C’est encore Gorbatchev, Prix Nobel de la Paix, qui résume mieux la situation dans sa sortie sur les ondes d’une radio privée de Moscou : «Je conseillerais à Vladimir Vladimirovitch de partir maintenant. Il a déjà fait trois mandats: deux en tant que président, un en tant que Premier ministre - trois mandats, ça suffit !» Dans les rues de Moscou, on entendait bien ce samedi : « trois mandats c’est trop ! », «des législatives anticipées», «libération des prisonniers politiques», etc. Comme l’on pouvait s’y attendre, l’exaspération contre Poutine est plutôt vaste et largement partagée.

C’est en cela que le règne de l’Éthique ne fait que commencer. Mieux vaut bien faire les choses avec respect et honnêteté que de se la faire dire par les autres, par la rue pratiquement. La perspective noble du bien commun n’a jamais quitté l’espace public, contrairement à ce que pensent les dirigeants : on ne peut tromper impunément les peuples. À Québec, Jean Charest a passé une année à nier la corruption dans le domaine de la construction avant de se résoudre à y faire face sous la pression populaire ; encore là, il a utilisé tout les astuces pour échapper à une véritable commission qui s’occuperait de la chose adéquatement. Vainement, puisque le bon vieux peuple a fini par lui faire rendre gorge.

À Paris, notre ami Sarkozy a cru bon ficeler des lois de dernières minutes pour rendre punissable de lourdes peines la contestation du génocide arménien ; quelques voix des Arméniens de France dans les futures élections présidentielles pourraient faire du bien… Mais la contestation et la validité même de la supercherie –visible de loin car cousue de gros fils blancs dans un décor assez sombre de résultats sarkozystes faibles et trompeurs, se trouvent à semer la zizanie dans les rangs de son propre camp, en plus de donner l’impression aux spécialistes que le projet passerait difficilement les tests de la constitutionalité. Devant un Barack Obama affaibli, à Washington DC, nos autres amis les Républicains par leur volonté de blocage à tous les coups, finissent par lasser la population, déjà, et redonner progressivement de l’oxygène au président américain restés proche des mesures favorables à la classe moyenne étatsunienne. Le vieux Abdoulaye Wade, Gorgui, se fait adouber comme candidat à sa propre succession –pour un troisième mandat svp, alors qu’il lui est désormais impossible de soutenir un discours cohérent pour un temps relativement long… Retraite, Wade connait pas ! Il aurait un plan pour le Sénégal, un plan pour son fils, Karim Wade, diront ses adversaires… l’éthique peut attendre.

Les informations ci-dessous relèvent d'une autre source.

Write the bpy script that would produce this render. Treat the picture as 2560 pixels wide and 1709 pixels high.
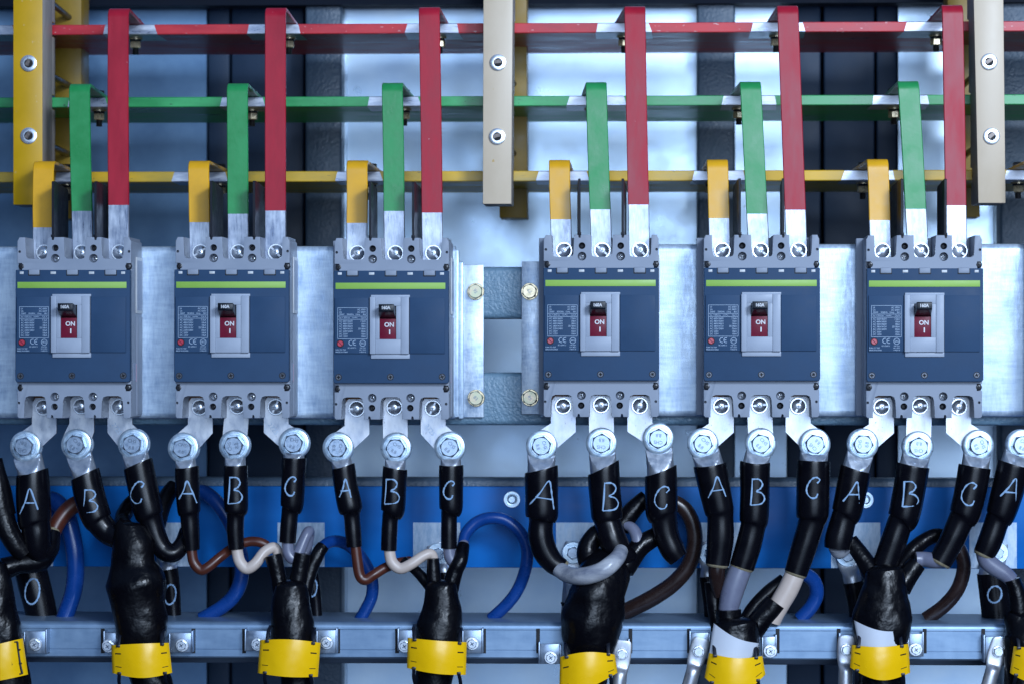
import bpy, bmesh, math, random
from mathutils import Vector as V, Matrix, noise

random.seed(7)
for o in list(bpy.data.objects):
    bpy.data.objects.remove(o)
SC = bpy.context.scene
COL = SC.collection

# ------------------------------------------------------------------ camera
S = 0.000316            # metres per pixel of the photograph at the breaker fronts
F = 6500.0              # focal length in photograph pixels
D = 6500.0              # camera distance to the breaker fronts (same unit)
K = 1.3                 # depth unit
TH = math.atan(0.03)    # small yaw
PX0, PY0 = 1405.0, 905.0
cam = bpy.data.cameras.new('camera')
cam_o = bpy.data.objects.new('camera', cam)
COL.objects.link(cam_o)
cam_o.location = (0, -D * S, 0)
cam_o.rotation_euler = (math.radians(90), 0, TH)
cam.sensor_width = 36
cam.lens = F / 2560 * 36
cam.shift_x = (1280 - PX0) / 2560
cam.shift_y = (PY0 - 854.5) / 2560
cam.clip_start = 0.05
cam.clip_end = 50
cam.dof.use_dof = True
cam.dof.focus_distance = D * S + 0.015
cam.dof.aperture_fstop = 6.5
SC.camera = cam_o

# ------------------------------------------------------------------ light
SC.view_settings.view_transform = 'Standard'
SC.view_settings.look = 'None'
SC.view_settings.exposure = -0.1
SC.view_settings.gamma = 1.0
SC.view_settings.use_curve_mapping = False
SC.cycles.use_denoising = True
SC.cycles.max_bounces = 8
W = bpy.data.worlds.new('World')
SC.world = W
W.use_nodes = True
nt = W.node_tree
nt.nodes.clear()
wo = nt.nodes.new('ShaderNodeOutputWorld')
bg = nt.nodes.new('ShaderNodeBackground')
tc = nt.nodes.new('ShaderNodeTexCoord')


def mrange(src, f0, f1, t0=0.0, t1=1.0):
    n = nt.nodes.new('ShaderNodeMapRange')
    n.interpolation_type = 'SMOOTHSTEP'
    for k, v in (('From Min', f0), ('From Max', f1), ('To Min', t0), ('To Max', t1)):
        n.inputs[k].default_value = v
    nt.links.new(src, n.inputs['Value'])
    return n.outputs[0]


def wmix(fac, a, b):
    n = nt.nodes.new('ShaderNodeMix')
    n.data_type = 'RGBA'
    nt.links.new(fac, n.inputs[0])
    for k, v in ((6, a), (7, b)):
        if isinstance(v, tuple):
            n.inputs[k].default_value = (*v, 1)
        else:
            nt.links.new(v, n.inputs[k])
    return n.outputs[2]


dot = nt.nodes.new('ShaderNodeVectorMath')
dot.operation = 'DOT_PRODUCT'
dot.inputs[1].default_value = V((0.16, -0.95, 0.12)).normalized()
nt.links.new(tc.outputs['Generated'], dot.inputs[0])
sep = nt.nodes.new('ShaderNodeSeparateXYZ')
nt.links.new(tc.outputs['Generated'], sep.inputs[0])
sky = wmix(mrange(sep.outputs['Z'], -0.1, 0.9), (0.004, 0.010, 0.032), (0.075, 0.15, 0.32))   # open daylight overhead, dim ground
front_glow = wmix(mrange(dot.outputs['Value'], 0.86, 0.985), sky, (0.72, 1.02, 1.5))               # bright sector added in front, for reflections in the metal
nt.links.new(front_glow, bg.inputs['Color'])
bg.inputs['Strength'].default_value = 0.95
nt.links.new(bg.outputs[0], wo.inputs['Surface'])


def area(name, loc, target, sx, sy, power, color):
    l = bpy.data.lights.new(name, 'AREA')
    l.shape = 'RECTANGLE'
    l.size, l.size_y = sx, sy
    l.energy = power
    l.color = color
    o = bpy.data.objects.new(name, l)
    COL.objects.link(o)
    o.location = loc
    o.rotation_euler = (V(target) - V(loc)).to_track_quat('-Z', 'Y').to_euler()
    return o


area('key_lamp', (0.95, -2.15, 0.90), (0.15, 0.0, 0.0), 0.45, 0.35, 40, (0.76, 0.90, 1.10))
area('front_fill', (0.55, -2.6, 0.36), (0.08, 0.0, 0.02), 1.7, 0.85, 38, (0.72, 0.89, 1.14))  # added soft fill from the front, brightens the back panels


# ------------------------------------------------------------------ mapping from the photograph to the place
def P(px, py, d):
    u, v = px - PX0, py - PY0
    den = F * math.cos(TH) + u * math.sin(TH)
    dd = D + d * K
    return V((dd * (u * math.cos(TH) - F * math.sin(TH)) / den, d * K, -dd * v / den))


LX = (0, 640, 1280, 1920)


def L(i, x, y):
    return LX[i] + x / 2.38, 1050 + y / 2.38


# ------------------------------------------------------------------ materials
def ramp_node(nt, cols):
    r = nt.nodes.new('ShaderNodeValToRGB')
    r.color_ramp.elements[0].position = cols[0][0]
    r.color_ramp.elements[0].color = (*cols[0][1], 1)
    r.color_ramp.elements[1].position = cols[-1][0]
    r.color_ramp.elements[1].color = (*cols[-1][1], 1)
    for p, c in cols[1:-1]:
        e = r.color_ramp.elements.new(p)
        e.color = (*c, 1)
    return r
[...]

Justement, l’éthique n’attend pas ! La moquerie politique ne peut avoir raison de la dignité des peuples. C’est bien pour cela que de Londres à Lomé, d’Ottawa à Ouagadougou, de Madrid à Moscou l’heure est effectivement au bien ; au bien dire, au bien faire, au bien communiquer, au bien public inaliénable : la dignité et la liberté qui jamais n’ont fatigué les peuples au grand désespoir de Francis Fukuyama, celui-là même qui nous avait promis « i[la fin de l’histoire
»… Non, ce n’est qu’un début ! C’est pour tout cela que 2012 ne semble pas bien s’annoncer pour notre ami Vladimir Vladimirovitch Poutine. Celui-là même qui pensait avoir une combinaison gagnante pour revenir au pouvoir… impunément en contournant les règles éthiques qui demeurent au-dessus des lois.